Someone needs to remind Justice Campbell that using passive language does not bring back the dead. At 19 years old, Loveridge isn’t an “offender,” he’s a grown man and now a murderer, not some innocent youth. From Campbell’s statement, he spent more time considering the well-being of the criminal than he did the rights of the victim.

So, what’s a life worth these days?
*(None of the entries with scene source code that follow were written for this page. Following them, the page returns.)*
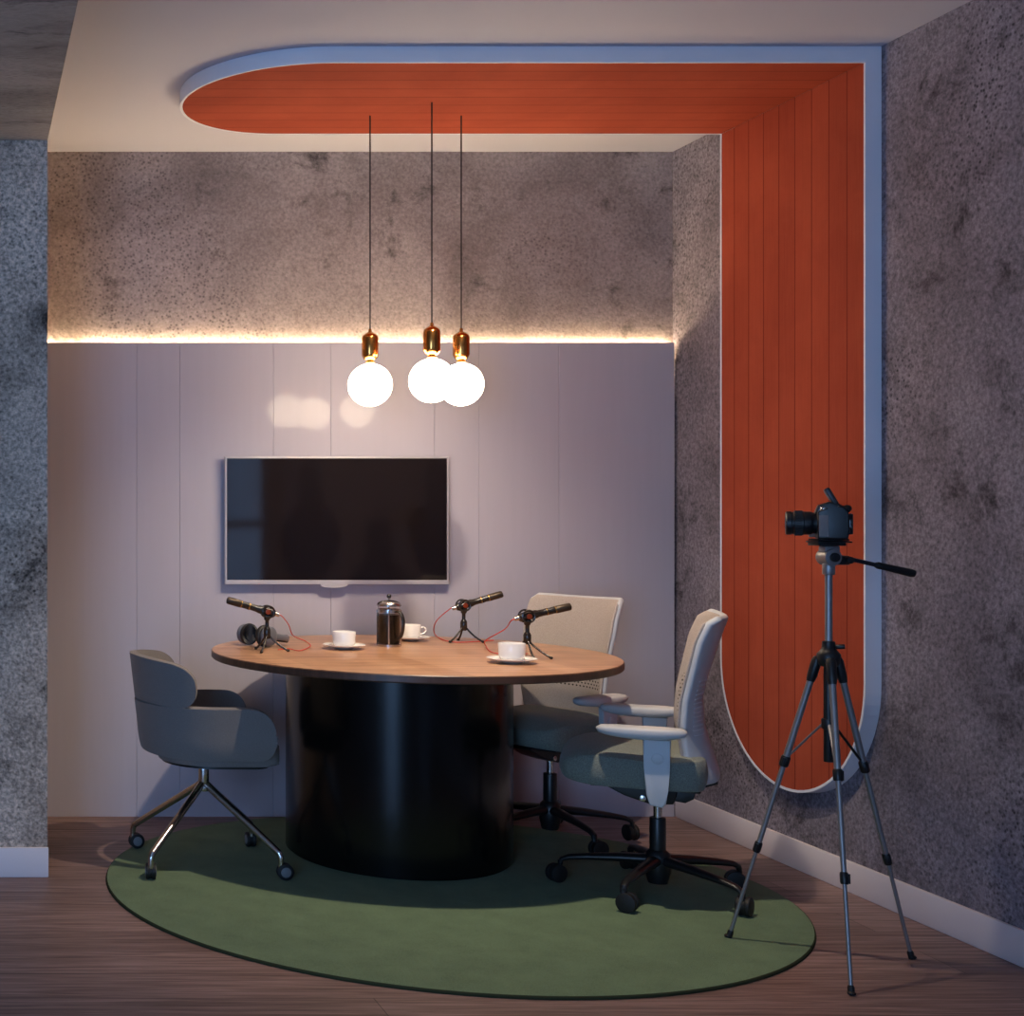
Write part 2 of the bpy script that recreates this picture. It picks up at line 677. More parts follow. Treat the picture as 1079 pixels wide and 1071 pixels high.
# ------------------------------------------------------------------ orange panel running over ceiling and wall
SY0, SY1 = 4.46, 5.32
SC = (SY0 + SY1) / 2
SR = (SY1 - SY0) / 2
ST = 0.052
fp = thing('feature_panel', 'orange boarded panel with white edge bending from ceiling down the right wall', 'wall panel', (X1, SC, 0))
fp.location = (X1, SC, .285)


def stadium(c_end, c_flat, flip, r, n=40):
    """outline (u along the length, v across) with a round end at c_end and a square end at c_flat"""
    pts = []
    for k in range(n + 1):
        a = PI / 2 + PI * k / n
        pts.append((c_end + flip * r * math.cos(a), SC + r * math.sin(a)))
    pts.append((c_flat, SC - r))
    pts.append((c_flat, SC + r))
    return pts


# ceiling part: u = X ; wall part: u = Z
arcx, arcz = .765 + SR, .285 + SR
bm = bm_new()
eps = .009


def rim(bm, cend, cflat, plane):
    out = stadium(cend, cflat, 1, SR)
    inn = stadium(cend, cflat, 1, SR - eps)
    if plane == 'c':
        z0, z1 = ZC - ST - .0015, ZC - .001
        f = lambda p, d: Vector((p[0], p[1], z0 if d == 0 else z1))
    else:
        x0, x1 = X1 - ST - .0015, X1 - .001
        f = lambda p, d: Vector((x0 if d == 0 else x1, p[1], p[0]))
    n = len(out)
    O = [[bm.verts.new(f(p, d)) for p in out] for d in (0, 1)]
    I = [[bm.verts.new(f(p, d)) for p in inn] for d in (0, 1)]
    for k in range(n - 2 + 1):
        if k == n - 2:
            break
        for A, B in ((O[0], O[1]), (I[0], I[1]), (O[0], I[0]), (O[1], I[1])):
            bm.faces.new((A[k], A[k + 1], B[k + 1], B[k]))
    # closing side from last to first (other straight edge)
    for A, B in ((O[0], O[1]), (I[0], I[1]), (O[0], I[0]), (O[1], I[1])):
        bm.faces.new((A[n - 1], A[0], B[0], B[n - 1]))


rim(bm, arcx, X1 - .001, 'c')
link('panel_rim', bm, 'frame_white', fp, smooth=False)
bm = bm_new()
rim(bm, arcz, ZC - ST - .0015, 'w')
link('panel_rim', bm, 'frame_white', fp, smooth=False)
bm = bm_new()
prism(bm, stadium(arcx, X1 - ST, 1, SR - eps - .0003), 2, ZC - ST, ZC - .002)
link('ceiling_boards', bm, 'orange_boards_ceiling', fp, smooth=False)
bm = bm_new()
pl = [(v, u) for u, v in stadium(arcz, ZC - ST - .0006, 1, SR - eps - .0003)]
prism(bm, pl, 0, X1 - ST, X1 - .002)
link('wall_boards', bm, 'orange_boards_wall', fp, smooth=False)
for _c in fp.children:
    _c.location = (-X1, -SC, -.285)

# ------------------------------------------------------------------ ceiling downlight in front of the orange panel
d = thing('downlight', 'recessed round ceiling downlight above the front of the table', 'light', (SPOT[0], SPOT[1] - .0, ZC))
bm = bm_new()
lathe(bm, [(.062, -.001), (.062, -.006), (.046, -.008), (.044, -.001)], seg=32, close=True)
link('trim_ring', bm, 'frame_white', d)
bm = bm_new()
lathe(bm, [(0, -.002), (.043, -.002), (.043, -.001), (0, -.001)], seg=32)
link('diffuser', bm, 'lamp_glow', d)


# ------------------------------------------------------------------ pendants
def pendant(x, y, zc, label):
    r = .079
    p = thing('pendant_lamp', label, 'lamp', (x, y, ZC - ST), 0, 'globe pendants over the table')
    dz = zc - (ZC - ST)
    bm = bm_new()
    ellipsoid(bm, (0, 0, dz), (r, r, r), 48, 32)
    link('globe', bm, 'globe_glow', p)
    b = dz + r
    s0, s1 = b + .016, b + .112
    bm = bm_new()
    lathe(bm, [(0, b - .003), (.012, b - .003), (.017, b + .004), (.013, b + .011), (.022, s0), (.029, s0 + .012), (.030, s0 + .016), (.030, s1 - .018), (.027, s1 - .008), (.016, s1), (.006, s1 + .006), (.005, s1 + .016), (0, s1 + .016)], seg=32)
    link('socket', bm, 'brass', p, angle=50)
    bm = bm_new()
    cyl(bm, (0, 0, s1 + .012), (0, 0, 0), .0026, 10)
    link('cord', bm, 'cord_black', p)


pendant(1.491, 5.07, 1.747, 'lit globe pendant with copper socket, leftmost of three, hanging apart')
pendant(1.663, 4.904, 1.748, 'lit globe pendant in the middle, front one of the overlapping pair')
pendant(1.828, 5.07, 1.749, 'lit globe pendant on the right, half hidden behind the middle globe')

# ------------------------------------------------------------------ television
tv = thing('television', 'black flat screen television with thin silver edge on the panelled wall', 'television', (1.539, 5.72, .975))
w2, hh = .4655, .533
bm = bm_new()
box(bm, -w2 + .012, w2 - .012, -.010, .0195, .012, hh - .012)
link('housing', bm, 'tv_back', tv, smooth=False)
bm = bm_new()
yf = -.020
for a in ((-w2, w2, 0, .018), (-w2, w2, hh - .009, hh), (-w2, -w2 + .008, .018, hh - .009), (w2 - .008, w2, .018, hh - .009)):
    box(bm, a[0], a[1], yf, -.004, a[2], a[3], .0015, 1)
link('bezel', bm, 'tv_silver', tv, smooth=False)
simple('screen', -w2 + .008, w2 - .008, yf + .003, -.010, .018, hh - .009, 'tv_screen', tv)
bm = bm_new()
prism(bm, [(.055 * math.cos(a), -.001 - .014 * abs(math.sin(a)) ** .7) for a in [PI + PI * k / 16 for k in range(17)]], 1, yf - .003, -.004)
bmesh.ops.translate(bm, verts=bm.verts, vec=(-.012, 0, .001))
link('sensor_bump', bm, 'tv_silver', tv, smooth=False)

# ------------------------------------------------------------------ rug
RZ = 0.010
bm = bm_new()
rx, ry = 1.114, 1.070
prof = [(0, RZ), (.985, RZ), (.9960, RZ), (.9985, RZ - .0015), (1.0, RZ * .45), (1.0, .0005), (0, .0005)]
for i, (r, z) in enumerate(prof):
    pass
n0 = len(bm.faces)
lathe(bm, prof, seg=128)
for v in bm.verts:
    v.co.x *= rx
    v.co.y *= ry
bm.faces.ensure_lookup_table()
for f in bm.faces:
    c = f.calc_center_median()
    if math.hypot(c.x / rx, c.y / ry) > .9955:
        f.material_index = 1
rug = link('area_rug', bm, ['rug_green', 'rug_edge'], loc=(1.592, 4.662, 0))
tag(rug, 'large round green rug on the wood floor under table and chairs', 'rug')

# ------------------------------------------------------------------ table
TX, TY, TZ = 1.604, 4.975, .768
tb = thing('round_table', 'round meeting table with walnut top on a thick glossy black drum base', 'table', (TX, TY, RZ))
bm = bm_new()
TR = .706
prof = [(0, TZ - .030), (TR - .030, TZ - .030), (TR - .004, TZ - .028), (TR, TZ - .024), (TR, TZ - .004), (TR - .003, TZ - .0008), (TR - .006, TZ), (0, TZ)]
lathe(bm, [(r, z - RZ) for r, z in prof], seg=128)
bm.faces.ensure_lookup_table()
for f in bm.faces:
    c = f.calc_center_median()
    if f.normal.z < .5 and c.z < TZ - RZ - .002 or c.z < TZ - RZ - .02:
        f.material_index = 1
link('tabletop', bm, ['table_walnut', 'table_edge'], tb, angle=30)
bm = bm_new()
lathe(bm, [(0, .0), (.975, .0), (.975, .006), (1.0, .008), (1.0, TZ - .030 - RZ), (0, TZ - .030 - RZ)], seg=96)
for v in bm.verts:
    v.co.x = v.co.x * .403 + (1.607 - TX)
    v.co.y = v.co.y * .428 + (5.128 - TY)
link('base', bm, 'base_black', tb, angle=30)


# ------------------------------------------------------------------ casters
def caster_bm(r=.028, w=.012, hub=True, ang=0.0, gap=.008, stem=.03, rot=None):
    """twin wheel caster, wheels touching z = 0, stem going up at x=y=0; trail along local +x"""
    bm = bm_new()
    M = Matrix.Rotation(ang, 4, 'Z')
    tx = .014
    for s in (-1, 1):
        y0, y1 = s * gap / 2, s * (gap / 2 + w)
        cyl(bm, (tx, y0, r), (tx, y1, r), r, 24, 0, bev=.003)
        if hub:
            cyl(bm, (tx, y1 - s * .001, r), (tx, y1 + s * .0022, r), r * .62, 20, 1, bev=.001)
    # fork hood between the wheels
    cyl(bm, (tx, -gap / 2 - .0005, r), (tx, gap / 2 + .0005, r), r * .9, 16, 0)
    tube(bm, [(0, 0, r * 1.2), (0, 0, 2 * r + stem)], .007, 12, True, 0)
    for v in bm.verts:
        v.co = M @ v.co
    return bm


# ------------------------------------------------------------------ grey tub chair
def shell(name, parent, m, stations, nv=10, thick=.03, sub=1):
    """stations = list of (centre x, y, outward normal, z0, z1, lean) -> mid-surface grid, solidified"""
    bm = bm_new()
    grid = []
    for (x, y, nx, ny, z0, z1, lean) in stations:
        row = []
        for j in range(nv + 1):
            t = j / nv
            t2 = 0.5 - 0.5 * math.cos(PI * t)
            z = z0 + (z1 - z0) * t2
            o = lean(z)
            row.append(bm.verts.new((x + nx * o, y + ny * o, z)))
        grid.append(row)
    for i in range(len(grid) - 1):
        for j in range(nv):
            bm.faces.new((grid[i][j], grid[i + 1][j], grid[i + 1][j + 1], grid[i][j + 1]))
    bmesh.ops.remove_doubles(bm, verts=bm.verts, dist=1e-5)
    o = link(name, bm, m, parent)
    s = o.modifiers.new('thickness', 'SOLIDIFY')
    s.thickness = thick
    s.offset = 0
    b = o.modifiers.new('soft_edge', 'BEVEL')
    b.width = thick * .42
    b.segments = 3
    b.limit_method = 'ANGLE'
    b.angle_limit = math.radians(50)
    return o


def u_path(arm, R, cx, n_arm=14, n_arc=28):
    """U in plan open to +x: arms at y=+-R reaching x=arm, arc centre cx. returns (x, y, nx, ny, s) with s arclength from the back"""
    out = []
    L = R * PI / 2
    for k in range(n_arm):
        x = arm + (cx - arm) * k / n_arm
        out.append((x, -R, 0, -1, L + (x - cx)))
    for k in range(n_arc + 1):
        a = -PI / 2 - PI * k / n_arc
        out.append((cx + R * math.cos(a), R * math.sin(a), math.cos(a), math.sin(a), abs(k - n_arc / 2) / (n_arc / 2) * L))
    for k in range(1, n_arm + 1):
        x = cx + (arm - cx) * k / n_arm
        out.append((x, R, 0, 1, L + (x - cx)))
    return out


tc = thing('tub_chair', 'grey upholstered tub chair with curved back on four chrome legs, left of the table', 'chair', (.855, 4.95, RZ))
ZR = -RZ
R = .238


def u_point(sg, R_, cx):
    """point on the U at signed arclength sg from the back"""
    L = R_ * PI / 2
    if abs(sg) <= L:
        a = PI + sg / R_ * -1
        return cx + R_ * math.cos(a), R_ * math.sin(a), math.cos(a), math.sin(a)
    d = abs(sg) - L
    sy = 1 if sg > 0 else -1
    return cx + d, sy * R_, 0, sy


def u_shell(name, R_, cx, S, zfun, lean, thick, n=90):
    st = []
    for k in range(n + 1):
        sg = S * math.sin((-1 + 2 * k / n) * PI / 2)
        x, y, nx, ny = u_point(sg, R_, cx)
        z0, z1 = zfun(abs(sg), S - abs(sg))
        st.append((x, y, nx, ny, z0, z1, lean))
    return shell(name, tc, 'tub_fabric', st, nv=12, thick=thick)


def rnd(e, r):
    return 1.0 if e > r else max(0, 1 - ((r - e) / r) ** 2.5) ** (1 / 2.5)


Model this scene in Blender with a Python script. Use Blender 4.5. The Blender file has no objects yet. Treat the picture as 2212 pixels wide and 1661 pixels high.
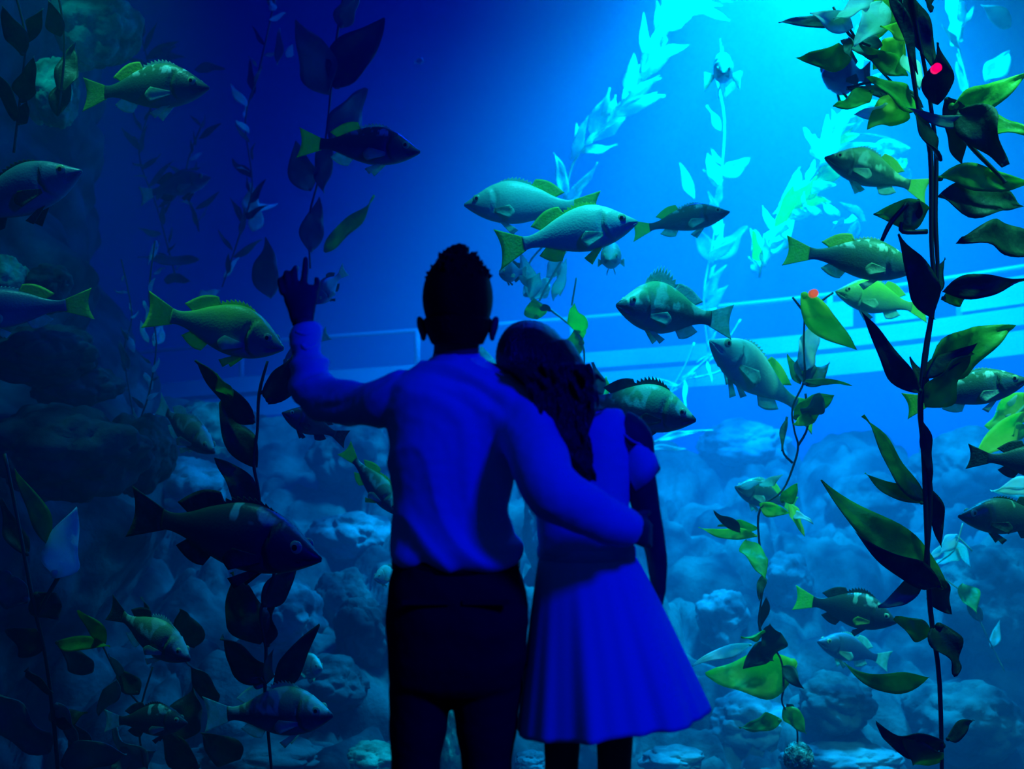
import bpy, bmesh, math, random
from mathutils import Vector, Matrix, noise
sc = bpy.context.scene
COL = sc.collection
# ------------------------------------------------------------------ camera, light, exposure
F, CX, CY, EYE = 2500.0, 1106.0, 830.5, 1.444
cam = bpy.data.cameras.new('camera'); cam.sensor_width = 36; cam.lens = 36*F/2212
cam.clip_end = 200; cam.clip_start = .05
co = bpy.data.objects.new('camera', cam); COL.objects.link(co); sc.camera = co
co.location = (0, 0, EYE); co.rotation_euler = (math.pi/2, 0, 0)
cam.dof.use_dof = True; cam.dof.focus_distance = 4.6; cam.dof.aperture_fstop = 2.4
sc.view_settings.view_transform = 'Standard'; sc.view_settings.look = 'None'
sc.view_settings.gamma = 1; sc.view_settings.use_curve_mapping = False
sc.view_settings.exposure = 0.0
sc.cycles.volume_bounces = 0; sc.cycles.max_bounces = 4; sc.cycles.diffuse_bounces = 2
sc.cycles.transparent_max_bounces = 12
sc.cycles.use_denoising = True; sc.cycles.use_adaptive_sampling = True
wd = bpy.data.worlds.new('dim room air'); sc.world = wd; wd.use_nodes = True
wd.node_tree.nodes['Background'].inputs[0].default_value = (0, .010, .12, 1)
wd.node_tree.nodes['Background'].inputs[1].default_value = .5

def lamp(name, kind, loc, tgt, power, color, size=.3, ang=60, size_y=None):
    l = bpy.data.lights.new(name, kind); l.energy = power; l.color = color
    if kind == 'SPOT':
        l.spot_size = math.radians(ang); l.spot_blend = 1; l.shadow_soft_size = size
    else:
        l.size = size
        if size_y: l.shape = 'RECTANGLE'; l.size_y = size_y
    o = bpy.data.objects.new(name, l); COL.objects.link(o); o.location = loc
    o.rotation_euler = (Vector(tgt)-Vector(loc)).to_track_quat('-Z', 'Y').to_euler()
    return o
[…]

Well, if you kill someone and end up in Justice Campbell’s court, it’s worth four to six years, even if you tell everyone you intend to do random violence beforehand.

And as for the judges who have been passing McNeil around like a hot potato since 2006, should Christie pass away, they’ll probably put him on a 36-month good-behaviour bond or a 12-month suspended sentence for good behaviour or some mild combination of the two.

Of course, both McNeil and Loveridge were linked to alcohol at the time of the incidents, but that’s something that isn’t even a consideration to the powers-that-be (Premier Barry O’Farrell) if you ask NSW Labor Liquor Regulation spokesman Andrew MacDonald.

In addressing proposed legislation that could see liquor sales curbed via 1 a.m. lockouts and 3 a.m. “last drinks,” MacDonald said of Premier O’Farrell, per Jared Owens of The Australian (subscription required): “If he weren’t in bed with big alcohol, he would have passed this legislation by now.”

So, round we come back to MMA, the most convenient scapegoat to be had.

It’s ironic, though: Daniel Christie would honestly have been better off if McNeil had actually been an MMA fighter (and Thomas Kelly for that matter); the rules of the sport—especially in the UFC—would have kept them both much safer than the judges of their country, who have little concern with true justice.